Below is a block of records; repeat all of them exactly.

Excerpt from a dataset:
--- Start ---

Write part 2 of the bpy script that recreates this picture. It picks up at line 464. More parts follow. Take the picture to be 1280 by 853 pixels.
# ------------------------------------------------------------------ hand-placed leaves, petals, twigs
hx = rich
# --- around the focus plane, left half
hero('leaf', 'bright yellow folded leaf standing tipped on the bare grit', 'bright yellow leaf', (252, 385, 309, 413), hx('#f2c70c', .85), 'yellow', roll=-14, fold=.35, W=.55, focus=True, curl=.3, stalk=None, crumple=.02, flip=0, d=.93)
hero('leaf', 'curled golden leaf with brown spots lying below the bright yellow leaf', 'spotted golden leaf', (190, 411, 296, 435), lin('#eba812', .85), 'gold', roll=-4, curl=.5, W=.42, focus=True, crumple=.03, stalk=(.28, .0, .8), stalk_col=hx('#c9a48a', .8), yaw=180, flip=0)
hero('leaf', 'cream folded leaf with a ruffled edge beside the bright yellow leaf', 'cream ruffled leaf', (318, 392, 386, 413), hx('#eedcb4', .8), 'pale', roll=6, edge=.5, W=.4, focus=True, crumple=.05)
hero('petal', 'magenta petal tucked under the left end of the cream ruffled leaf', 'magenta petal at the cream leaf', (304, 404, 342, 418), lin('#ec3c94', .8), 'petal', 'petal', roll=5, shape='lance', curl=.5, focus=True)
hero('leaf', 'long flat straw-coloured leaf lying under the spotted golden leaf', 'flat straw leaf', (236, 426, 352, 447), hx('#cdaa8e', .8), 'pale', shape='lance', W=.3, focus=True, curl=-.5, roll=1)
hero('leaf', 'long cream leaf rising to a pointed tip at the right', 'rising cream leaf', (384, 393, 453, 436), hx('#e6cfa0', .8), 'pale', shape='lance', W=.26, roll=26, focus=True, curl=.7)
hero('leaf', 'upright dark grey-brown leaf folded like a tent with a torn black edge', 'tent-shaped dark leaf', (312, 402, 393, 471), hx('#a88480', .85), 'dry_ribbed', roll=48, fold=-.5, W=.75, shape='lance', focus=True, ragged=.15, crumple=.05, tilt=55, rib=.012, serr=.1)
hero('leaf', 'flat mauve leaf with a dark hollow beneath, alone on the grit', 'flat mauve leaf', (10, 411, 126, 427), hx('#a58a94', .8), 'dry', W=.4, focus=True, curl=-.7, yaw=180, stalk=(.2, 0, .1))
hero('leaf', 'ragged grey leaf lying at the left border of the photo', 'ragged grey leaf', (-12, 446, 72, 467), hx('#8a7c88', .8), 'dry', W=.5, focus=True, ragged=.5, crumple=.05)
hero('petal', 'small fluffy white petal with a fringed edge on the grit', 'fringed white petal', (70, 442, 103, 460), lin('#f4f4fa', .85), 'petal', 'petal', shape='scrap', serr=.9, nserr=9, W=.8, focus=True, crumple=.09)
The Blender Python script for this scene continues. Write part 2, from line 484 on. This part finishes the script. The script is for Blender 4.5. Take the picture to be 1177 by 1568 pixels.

--- End ---

## Answer to this exercise:
Write part 2 of the bpy script that recreates this picture. It picks up at line 464. More parts follow. Take the picture to be 1280 by 853 pixels.
# ------------------------------------------------------------------ hand-placed leaves, petals, twigs
hx = rich
# --- around the focus plane, left half
hero('leaf', 'bright yellow folded leaf standing tipped on the bare grit', 'bright yellow leaf', (252, 385, 309, 413), hx('#f2c70c', .85), 'yellow', roll=-14, fold=.35, W=.55, focus=True, curl=.3, stalk=None, crumple=.02, flip=0, d=.93)
hero('leaf', 'curled golden leaf with brown spots lying below the bright yellow leaf', 'spotted golden leaf', (190, 411, 296, 435), lin('#eba812', .85), 'gold', roll=-4, curl=.5, W=.42, focus=True, crumple=.03, stalk=(.28, .0, .8), stalk_col=hx('#c9a48a', .8), yaw=180, flip=0)
hero('leaf', 'cream folded leaf with a ruffled edge beside the bright yellow leaf', 'cream ruffled leaf', (318, 392, 386, 413), hx('#eedcb4', .8), 'pale', roll=6, edge=.5, W=.4, focus=True, crumple=.05)
hero('petal', 'magenta petal tucked under the left end of the cream ruffled leaf', 'magenta petal at the cream leaf', (304, 404, 342, 418), lin('#ec3c94', .8), 'petal', 'petal', roll=5, shape='lance', curl=.5, focus=True)
hero('leaf', 'long flat straw-coloured leaf lying under the spotted golden leaf', 'flat straw leaf', (236, 426, 352, 447), hx('#cdaa8e', .8), 'pale', shape='lance', W=.3, focus=True, curl=-.5, roll=1)
hero('leaf', 'long cream leaf rising to a pointed tip at the right', 'rising cream leaf', (384, 393, 453, 436), hx('#e6cfa0', .8), 'pale', shape='lance', W=.26, roll=26, focus=True, curl=.7)
hero('leaf', 'upright dark grey-brown leaf folded like a tent with a torn black edge', 'tent-shaped dark leaf', (312, 402, 393, 471), hx('#a88480', .85), 'dry_ribbed', roll=48, fold=-.5, W=.75, shape='lance', focus=True, ragged=.15, crumple=.05, tilt=55, rib=.012, serr=.1)
hero('leaf', 'flat mauve leaf with a dark hollow beneath, alone on the grit', 'flat mauve leaf', (10, 411, 126, 427), hx('#a58a94', .8), 'dry', W=.4, focus=True, curl=-.7, yaw=180, stalk=(.2, 0, .1))
hero('leaf', 'ragged grey leaf lying at the left border of the photo', 'ragged grey leaf', (-12, 446, 72, 467), hx('#8a7c88', .8), 'dry', W=.5, focus=True, ragged=.5, crumple=.05)
hero('petal', 'small fluffy white petal with a fringed edge on the grit', 'fringed white petal', (70, 442, 103, 460), lin('#f4f4fa', .85), 'petal', 'petal', shape='scrap', serr=.9, nserr=9, W=.8, focus=True, crumple=.09)
The Blender Python script for this scene continues. Write part 2, from line 484 on. This part finishes the script. The script is for Blender 4.5. Take the picture to be 1177 by 1568 pixels.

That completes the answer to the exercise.